You asked if art should be measured by its conformity to or offense against popular opinion. I don’t believe either option is correct. Art is not politics and should not be dealt with on a democratic or aristocratic measure. Art, to be successful, should be a clear expression of an idea. Neither offense nor agreement is a good measures of artistic quality. At the same time, art cannot weigh into the ideological war without causing some to agree and others to disagree. If art is expressing something then some people will take issue (or one side has already won the ideological conflict). Many have interpreted my article to read that offensiveness equals good art. I don’t mean that and don’t believe I said that. However, enough people have interpreted my opinion piece in this manner that I wish I had taken more time to clarify the point in my original piece. I do not believe in offense for offense sake, but it is certainly part of the war of ideas. As Hillsdale has been fond of saying, ideas have consequences. Piss Christ is a prime case. As a Christian, I believe this ideological battle is the battle of history. Man’s relationship to God and God’s law is the implicit question of all other ideological questions. Piss Christ is the clear and distinct depiction of one sides claim in this argument. No idea has greater consequence than the ideas expressed by that piece of art. The counter art to Piss Christ, the crucifix, expressing the opposite claim, is also offensive. The death of Christ is offensive to everyone in rebellion against God. The art is not good because it is offensive but is offensive because it clearly expresses an important idea.
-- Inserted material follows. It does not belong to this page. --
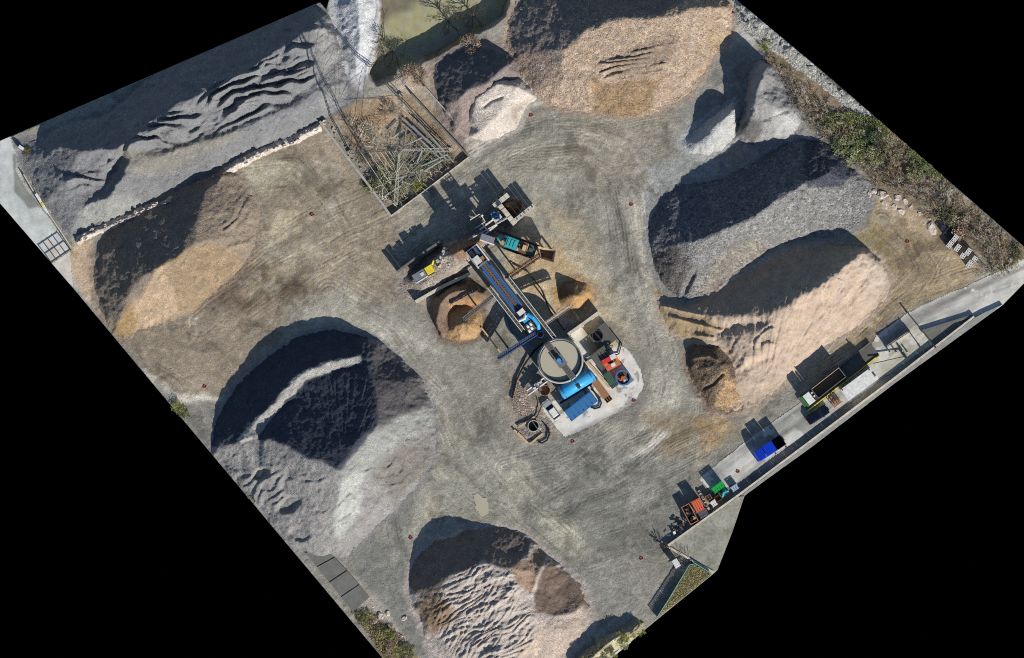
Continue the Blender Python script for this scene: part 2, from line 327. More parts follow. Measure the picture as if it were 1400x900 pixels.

You said your concern in this matter was in my ideas and my education. I hope you see that though my opinion piece was provocative and aggressive, it was not unfounded. The dialogue I have had in response to my piece has been a good education. In defending my points, I have expanded my knowledge of art and its history. Disagreement, argument, and dialogue are a solid and beneficial part of a liberal arts education that I am actively partaking in here at Hillsdale.

I apologize for the length of this letter. I have attempted to be clear and thorough, and that seemed to require me to broaden the issue and fill in the surrounding landscape. I will be speaking on art at the Fairfield society on Monday, April 15 and would like to invite you to that presentation. I definitely welcome any further discussion in any forum that will best accommodate our dialogue.